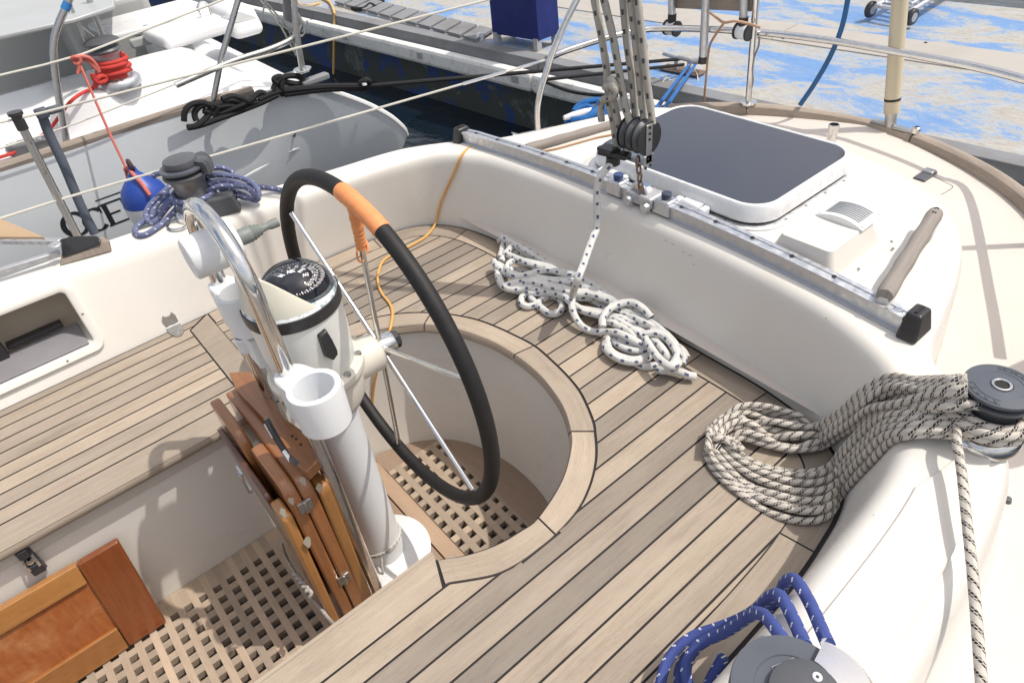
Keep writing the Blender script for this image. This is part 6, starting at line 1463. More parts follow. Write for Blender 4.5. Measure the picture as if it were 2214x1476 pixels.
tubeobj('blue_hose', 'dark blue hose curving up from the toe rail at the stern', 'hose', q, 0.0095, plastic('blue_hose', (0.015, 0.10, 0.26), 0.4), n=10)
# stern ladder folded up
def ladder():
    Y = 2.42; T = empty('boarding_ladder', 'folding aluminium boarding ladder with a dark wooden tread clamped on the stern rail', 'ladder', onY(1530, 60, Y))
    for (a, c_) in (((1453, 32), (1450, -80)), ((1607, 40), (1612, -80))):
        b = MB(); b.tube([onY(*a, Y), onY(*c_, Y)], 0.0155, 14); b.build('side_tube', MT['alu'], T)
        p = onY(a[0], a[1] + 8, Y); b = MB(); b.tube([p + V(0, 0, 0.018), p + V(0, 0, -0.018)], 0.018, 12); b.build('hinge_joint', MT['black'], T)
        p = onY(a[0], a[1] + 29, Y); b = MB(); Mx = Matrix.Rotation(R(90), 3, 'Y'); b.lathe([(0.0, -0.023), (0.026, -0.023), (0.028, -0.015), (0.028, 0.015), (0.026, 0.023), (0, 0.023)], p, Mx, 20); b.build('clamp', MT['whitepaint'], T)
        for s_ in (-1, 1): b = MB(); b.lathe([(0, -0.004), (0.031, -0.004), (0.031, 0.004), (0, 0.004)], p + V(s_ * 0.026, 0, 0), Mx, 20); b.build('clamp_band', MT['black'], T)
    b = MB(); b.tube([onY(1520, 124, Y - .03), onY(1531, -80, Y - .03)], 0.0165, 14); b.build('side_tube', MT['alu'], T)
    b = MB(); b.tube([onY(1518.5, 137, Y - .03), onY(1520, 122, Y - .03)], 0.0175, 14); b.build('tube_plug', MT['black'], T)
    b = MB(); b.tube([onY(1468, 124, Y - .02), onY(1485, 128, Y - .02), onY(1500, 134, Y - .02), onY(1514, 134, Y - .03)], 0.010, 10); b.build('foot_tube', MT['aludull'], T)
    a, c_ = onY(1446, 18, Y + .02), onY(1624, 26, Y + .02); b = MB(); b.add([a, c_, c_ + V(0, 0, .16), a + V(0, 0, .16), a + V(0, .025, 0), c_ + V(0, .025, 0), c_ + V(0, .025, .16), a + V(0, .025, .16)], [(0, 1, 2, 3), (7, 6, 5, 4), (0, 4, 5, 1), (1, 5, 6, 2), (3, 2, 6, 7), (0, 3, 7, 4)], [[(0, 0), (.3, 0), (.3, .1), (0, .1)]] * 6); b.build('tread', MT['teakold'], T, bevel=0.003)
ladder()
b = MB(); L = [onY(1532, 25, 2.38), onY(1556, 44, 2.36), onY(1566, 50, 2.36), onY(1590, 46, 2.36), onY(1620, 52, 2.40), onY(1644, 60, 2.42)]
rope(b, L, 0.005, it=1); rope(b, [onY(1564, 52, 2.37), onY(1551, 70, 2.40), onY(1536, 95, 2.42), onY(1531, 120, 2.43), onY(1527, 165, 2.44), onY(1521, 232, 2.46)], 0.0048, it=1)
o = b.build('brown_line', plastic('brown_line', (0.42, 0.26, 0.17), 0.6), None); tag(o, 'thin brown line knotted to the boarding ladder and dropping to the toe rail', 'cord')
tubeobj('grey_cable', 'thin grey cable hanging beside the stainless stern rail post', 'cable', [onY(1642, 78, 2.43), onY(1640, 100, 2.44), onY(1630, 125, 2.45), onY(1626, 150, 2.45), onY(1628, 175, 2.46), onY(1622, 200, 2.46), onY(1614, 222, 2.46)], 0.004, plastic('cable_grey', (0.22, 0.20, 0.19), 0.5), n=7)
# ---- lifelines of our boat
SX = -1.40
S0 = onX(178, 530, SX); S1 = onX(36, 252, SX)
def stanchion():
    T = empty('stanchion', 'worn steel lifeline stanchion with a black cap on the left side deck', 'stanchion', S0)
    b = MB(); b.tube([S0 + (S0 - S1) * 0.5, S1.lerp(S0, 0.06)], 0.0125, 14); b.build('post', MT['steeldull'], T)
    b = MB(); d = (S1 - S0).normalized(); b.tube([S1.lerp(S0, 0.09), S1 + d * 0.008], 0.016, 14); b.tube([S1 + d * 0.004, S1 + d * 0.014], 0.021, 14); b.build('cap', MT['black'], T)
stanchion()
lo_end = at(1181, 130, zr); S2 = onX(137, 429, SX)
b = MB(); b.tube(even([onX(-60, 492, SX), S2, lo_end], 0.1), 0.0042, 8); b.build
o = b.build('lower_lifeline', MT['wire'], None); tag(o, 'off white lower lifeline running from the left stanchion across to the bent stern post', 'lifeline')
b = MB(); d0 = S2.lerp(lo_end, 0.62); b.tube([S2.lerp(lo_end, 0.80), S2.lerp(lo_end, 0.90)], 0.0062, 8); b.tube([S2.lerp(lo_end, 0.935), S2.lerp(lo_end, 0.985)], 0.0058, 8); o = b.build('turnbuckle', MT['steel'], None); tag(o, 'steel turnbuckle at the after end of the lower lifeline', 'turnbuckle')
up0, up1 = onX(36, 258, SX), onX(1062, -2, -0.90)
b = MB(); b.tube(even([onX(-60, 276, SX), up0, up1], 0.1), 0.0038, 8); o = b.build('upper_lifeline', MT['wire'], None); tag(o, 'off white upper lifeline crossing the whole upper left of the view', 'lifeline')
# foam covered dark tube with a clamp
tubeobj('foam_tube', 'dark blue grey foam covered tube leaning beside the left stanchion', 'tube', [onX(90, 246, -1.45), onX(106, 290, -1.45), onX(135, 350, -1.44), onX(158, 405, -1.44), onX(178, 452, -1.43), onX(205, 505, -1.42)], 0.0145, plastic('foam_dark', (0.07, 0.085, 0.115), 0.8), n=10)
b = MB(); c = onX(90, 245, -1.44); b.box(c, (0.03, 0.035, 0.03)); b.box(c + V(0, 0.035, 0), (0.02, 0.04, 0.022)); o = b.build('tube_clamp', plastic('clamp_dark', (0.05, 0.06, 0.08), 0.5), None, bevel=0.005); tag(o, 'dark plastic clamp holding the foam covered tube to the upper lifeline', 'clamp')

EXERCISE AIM
Keep every word of the data as it is when you write it out, but drop the pictures.

COMPLETE RESPONSE
Keep writing the Blender script for this image. This is part 6, starting at line 1463. More parts follow. Write for Blender 4.5. Measure the picture as if it were 2214x1476 pixels.
tubeobj('blue_hose', 'dark blue hose curving up from the toe rail at the stern', 'hose', q, 0.0095, plastic('blue_hose', (0.015, 0.10, 0.26), 0.4), n=10)
# stern ladder folded up
def ladder():
    Y = 2.42; T = empty('boarding_ladder', 'folding aluminium boarding ladder with a dark wooden tread clamped on the stern rail', 'ladder', onY(1530, 60, Y))
    for (a, c_) in (((1453, 32), (1450, -80)), ((1607, 40), (1612, -80))):
        b = MB(); b.tube([onY(*a, Y), onY(*c_, Y)], 0.0155, 14); b.build('side_tube', MT['alu'], T)
        p = onY(a[0], a[1] + 8, Y); b = MB(); b.tube([p + V(0, 0, 0.018), p + V(0, 0, -0.018)], 0.018, 12); b.build('hinge_joint', MT['black'], T)
        p = onY(a[0], a[1] + 29, Y); b = MB(); Mx = Matrix.Rotation(R(90), 3, 'Y'); b.lathe([(0.0, -0.023), (0.026, -0.023), (0.028, -0.015), (0.028, 0.015), (0.026, 0.023), (0, 0.023)], p, Mx, 20); b.build('clamp', MT['whitepaint'], T)
        for s_ in (-1, 1): b = MB(); b.lathe([(0, -0.004), (0.031, -0.004), (0.031, 0.004), (0, 0.004)], p + V(s_ * 0.026, 0, 0), Mx, 20); b.build('clamp_band', MT['black'], T)
    b = MB(); b.tube([onY(1520, 124, Y - .03), onY(1531, -80, Y - .03)], 0.0165, 14); b.build('side_tube', MT['alu'], T)
    b = MB(); b.tube([onY(1518.5, 137, Y - .03), onY(1520, 122, Y - .03)], 0.0175, 14); b.build('tube_plug', MT['black'], T)
    b = MB(); b.tube([onY(1468, 124, Y - .02), onY(1485, 128, Y - .02), onY(1500, 134, Y - .02), onY(1514, 134, Y - .03)], 0.010, 10); b.build('foot_tube', MT['aludull'], T)
    a, c_ = onY(1446, 18, Y + .02), onY(1624, 26, Y + .02); b = MB(); b.add([a, c_, c_ + V(0, 0, .16), a + V(0, 0, .16), a + V(0, .025, 0), c_ + V(0, .025, 0), c_ + V(0, .025, .16), a + V(0, .025, .16)], [(0, 1, 2, 3), (7, 6, 5, 4), (0, 4, 5, 1), (1, 5, 6, 2), (3, 2, 6, 7), (0, 3, 7, 4)], [[(0, 0), (.3, 0), (.3, .1), (0, .1)]] * 6); b.build('tread', MT['teakold'], T, bevel=0.003)
ladder()
b = MB(); L = [onY(1532, 25, 2.38), onY(1556, 44, 2.36), onY(1566, 50, 2.36), onY(1590, 46, 2.36), onY(1620, 52, 2.40), onY(1644, 60, 2.42)]
rope(b, L, 0.005, it=1); rope(b, [onY(1564, 52, 2.37), onY(1551, 70, 2.40), onY(1536, 95, 2.42), onY(1531, 120, 2.43), onY(1527, 165, 2.44), onY(1521, 232, 2.46)], 0.0048, it=1)
o = b.build('brown_line', plastic('brown_line', (0.42, 0.26, 0.17), 0.6), None); tag(o, 'thin brown line knotted to the boarding ladder and dropping to the toe rail', 'cord')
tubeobj('grey_cable', 'thin grey cable hanging beside the stainless stern rail post', 'cable', [onY(1642, 78, 2.43), onY(1640, 100, 2.44), onY(1630, 125, 2.45), onY(1626, 150, 2.45), onY(1628, 175, 2.46), onY(1622, 200, 2.46), onY(1614, 222, 2.46)], 0.004, plastic('cable_grey', (0.22, 0.20, 0.19), 0.5), n=7)
# ---- lifelines of our boat
SX = -1.40
S0 = onX(178, 530, SX); S1 = onX(36, 252, SX)
def stanchion():
    T = empty('stanchion', 'worn steel lifeline stanchion with a black cap on the left side deck', 'stanchion', S0)
    b = MB(); b.tube([S0 + (S0 - S1) * 0.5, S1.lerp(S0, 0.06)], 0.0125, 14); b.build('post', MT['steeldull'], T)
    b = MB(); d = (S1 - S0).normalized(); b.tube([S1.lerp(S0, 0.09), S1 + d * 0.008], 0.016, 14); b.tube([S1 + d * 0.004, S1 + d * 0.014], 0.021, 14); b.build('cap', MT['black'], T)
stanchion()
lo_end = at(1181, 130, zr); S2 = onX(137, 429, SX)
b = MB(); b.tube(even([onX(-60, 492, SX), S2, lo_end], 0.1), 0.0042, 8); b.build
o = b.build('lower_lifeline', MT['wire'], None); tag(o, 'off white lower lifeline running from the left stanchion across to the bent stern post', 'lifeline')
b = MB(); d0 = S2.lerp(lo_end, 0.62); b.tube([S2.lerp(lo_end, 0.80), S2.lerp(lo_end, 0.90)], 0.0062, 8); b.tube([S2.lerp(lo_end, 0.935), S2.lerp(lo_end, 0.985)], 0.0058, 8); o = b.build('turnbuckle', MT['steel'], None); tag(o, 'steel turnbuckle at the after end of the lower lifeline', 'turnbuckle')
up0, up1 = onX(36, 258, SX), onX(1062, -2, -0.90)
b = MB(); b.tube(even([onX(-60, 276, SX), up0, up1], 0.1), 0.0038, 8); o = b.build('upper_lifeline', MT['wire'], None); tag(o, 'off white upper lifeline crossing the whole upper left of the view', 'lifeline')
# foam covered dark tube with a clamp
tubeobj('foam_tube', 'dark blue grey foam covered tube leaning beside the left stanchion', 'tube', [onX(90, 246, -1.45), onX(106, 290, -1.45), onX(135, 350, -1.44), onX(158, 405, -1.44), onX(178, 452, -1.43), onX(205, 505, -1.42)], 0.0145, plastic('foam_dark', (0.07, 0.085, 0.115), 0.8), n=10)
b = MB(); c = onX(90, 245, -1.44); b.box(c, (0.03, 0.035, 0.03)); b.box(c + V(0, 0.035, 0), (0.02, 0.04, 0.022)); o = b.build('tube_clamp', plastic('clamp_dark', (0.05, 0.06, 0.08), 0.5), None, bevel=0.005); tag(o, 'dark plastic clamp holding the foam covered tube to the upper lifeline', 'clamp')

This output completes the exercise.